:: Dataset extract

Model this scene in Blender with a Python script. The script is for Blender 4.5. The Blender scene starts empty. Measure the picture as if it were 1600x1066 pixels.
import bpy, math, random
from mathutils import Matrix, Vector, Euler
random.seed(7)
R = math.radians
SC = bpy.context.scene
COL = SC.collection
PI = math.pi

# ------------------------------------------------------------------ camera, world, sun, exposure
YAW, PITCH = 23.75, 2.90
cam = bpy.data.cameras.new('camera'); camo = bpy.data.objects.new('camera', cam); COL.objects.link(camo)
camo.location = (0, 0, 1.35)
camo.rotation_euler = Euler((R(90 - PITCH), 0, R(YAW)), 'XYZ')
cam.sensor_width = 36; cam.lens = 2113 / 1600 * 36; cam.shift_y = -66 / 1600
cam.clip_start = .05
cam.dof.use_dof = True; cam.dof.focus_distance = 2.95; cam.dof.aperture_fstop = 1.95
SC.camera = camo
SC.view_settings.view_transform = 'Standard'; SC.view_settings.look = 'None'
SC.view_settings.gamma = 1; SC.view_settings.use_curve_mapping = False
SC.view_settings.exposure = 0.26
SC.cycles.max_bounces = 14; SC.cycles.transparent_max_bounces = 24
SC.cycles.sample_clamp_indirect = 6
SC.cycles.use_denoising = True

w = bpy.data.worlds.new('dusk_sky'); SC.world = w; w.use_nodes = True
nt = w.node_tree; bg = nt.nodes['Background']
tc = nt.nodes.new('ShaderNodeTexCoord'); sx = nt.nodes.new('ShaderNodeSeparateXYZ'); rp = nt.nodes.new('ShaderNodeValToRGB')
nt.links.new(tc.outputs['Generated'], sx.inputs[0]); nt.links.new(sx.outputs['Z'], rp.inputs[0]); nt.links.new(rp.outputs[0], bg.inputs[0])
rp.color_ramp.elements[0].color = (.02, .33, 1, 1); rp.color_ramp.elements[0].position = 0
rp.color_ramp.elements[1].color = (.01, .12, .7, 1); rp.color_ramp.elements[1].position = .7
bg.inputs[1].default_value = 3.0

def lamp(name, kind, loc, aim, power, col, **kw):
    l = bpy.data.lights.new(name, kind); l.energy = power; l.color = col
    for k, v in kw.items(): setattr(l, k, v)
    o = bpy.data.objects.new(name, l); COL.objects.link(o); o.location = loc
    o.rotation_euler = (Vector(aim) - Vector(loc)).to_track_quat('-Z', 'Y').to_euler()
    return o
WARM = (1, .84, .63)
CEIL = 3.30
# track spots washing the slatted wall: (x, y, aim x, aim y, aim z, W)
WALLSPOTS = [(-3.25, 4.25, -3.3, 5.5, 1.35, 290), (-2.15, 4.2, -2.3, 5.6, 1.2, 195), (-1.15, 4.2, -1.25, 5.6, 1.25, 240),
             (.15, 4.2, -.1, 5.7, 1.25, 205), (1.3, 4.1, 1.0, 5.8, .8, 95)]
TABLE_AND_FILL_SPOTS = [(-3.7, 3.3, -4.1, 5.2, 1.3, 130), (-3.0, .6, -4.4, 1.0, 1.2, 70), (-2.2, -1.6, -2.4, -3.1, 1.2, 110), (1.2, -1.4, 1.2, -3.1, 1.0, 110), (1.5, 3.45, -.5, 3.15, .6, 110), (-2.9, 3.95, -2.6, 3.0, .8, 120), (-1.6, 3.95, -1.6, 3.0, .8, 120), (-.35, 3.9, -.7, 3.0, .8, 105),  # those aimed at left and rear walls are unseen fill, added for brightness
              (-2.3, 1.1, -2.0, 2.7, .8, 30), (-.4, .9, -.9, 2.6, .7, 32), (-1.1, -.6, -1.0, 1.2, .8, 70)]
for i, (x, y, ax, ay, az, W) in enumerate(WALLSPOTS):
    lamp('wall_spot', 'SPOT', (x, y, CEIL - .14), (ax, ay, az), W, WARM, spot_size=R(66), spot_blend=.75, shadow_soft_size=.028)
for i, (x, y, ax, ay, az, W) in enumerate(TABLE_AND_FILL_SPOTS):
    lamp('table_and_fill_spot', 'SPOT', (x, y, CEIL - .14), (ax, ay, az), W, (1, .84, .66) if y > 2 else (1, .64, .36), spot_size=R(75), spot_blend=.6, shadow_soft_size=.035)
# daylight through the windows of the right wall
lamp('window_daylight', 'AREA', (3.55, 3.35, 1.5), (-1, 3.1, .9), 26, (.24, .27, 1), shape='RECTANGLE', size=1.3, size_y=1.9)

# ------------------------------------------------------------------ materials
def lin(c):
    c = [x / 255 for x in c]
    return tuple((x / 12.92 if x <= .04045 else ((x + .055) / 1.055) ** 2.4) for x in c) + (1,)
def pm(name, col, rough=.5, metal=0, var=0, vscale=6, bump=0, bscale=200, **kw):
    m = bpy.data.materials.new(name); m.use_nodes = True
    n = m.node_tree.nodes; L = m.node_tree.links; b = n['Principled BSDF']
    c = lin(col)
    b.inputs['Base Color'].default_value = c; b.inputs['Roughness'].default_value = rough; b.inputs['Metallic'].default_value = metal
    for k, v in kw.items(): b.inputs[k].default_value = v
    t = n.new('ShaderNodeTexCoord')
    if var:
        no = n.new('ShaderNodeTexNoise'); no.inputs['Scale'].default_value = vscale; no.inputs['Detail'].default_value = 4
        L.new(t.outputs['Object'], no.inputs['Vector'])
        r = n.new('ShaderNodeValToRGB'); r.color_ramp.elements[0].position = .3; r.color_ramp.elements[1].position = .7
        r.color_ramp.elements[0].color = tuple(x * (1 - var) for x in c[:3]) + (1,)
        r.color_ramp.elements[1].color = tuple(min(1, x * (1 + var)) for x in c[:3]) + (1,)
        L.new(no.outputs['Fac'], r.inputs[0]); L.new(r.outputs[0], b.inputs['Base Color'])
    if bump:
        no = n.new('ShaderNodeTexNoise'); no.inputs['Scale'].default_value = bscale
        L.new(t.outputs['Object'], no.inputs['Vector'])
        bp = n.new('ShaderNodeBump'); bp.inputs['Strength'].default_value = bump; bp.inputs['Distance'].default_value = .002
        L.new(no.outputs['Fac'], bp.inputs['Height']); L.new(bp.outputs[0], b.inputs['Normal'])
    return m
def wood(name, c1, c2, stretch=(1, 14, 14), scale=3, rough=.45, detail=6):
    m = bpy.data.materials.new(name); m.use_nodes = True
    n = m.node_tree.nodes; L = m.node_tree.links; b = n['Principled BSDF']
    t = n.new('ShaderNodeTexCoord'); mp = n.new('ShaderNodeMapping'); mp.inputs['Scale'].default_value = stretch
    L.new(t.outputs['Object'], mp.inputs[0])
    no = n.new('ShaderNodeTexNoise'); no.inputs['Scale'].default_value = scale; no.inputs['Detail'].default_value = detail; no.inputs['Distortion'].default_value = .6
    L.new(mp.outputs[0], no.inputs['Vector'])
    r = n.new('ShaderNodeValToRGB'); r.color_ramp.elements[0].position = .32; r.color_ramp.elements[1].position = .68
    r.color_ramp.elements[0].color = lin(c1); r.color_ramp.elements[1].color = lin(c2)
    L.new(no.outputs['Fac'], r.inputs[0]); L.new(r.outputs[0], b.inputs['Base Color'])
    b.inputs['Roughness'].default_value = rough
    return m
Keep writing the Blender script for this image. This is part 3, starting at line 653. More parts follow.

::::

*Direction*.
Show all lines from the listing above in which "Blender" appears.

*Exercise answer*.
Model this scene in Blender with a Python script. The script is for Blender 4.5. The Blender scene starts empty. Measure the picture as if it were 1600x1066 pixels.
Keep writing the Blender script for this image. This is part 3, starting at line 653. More parts follow.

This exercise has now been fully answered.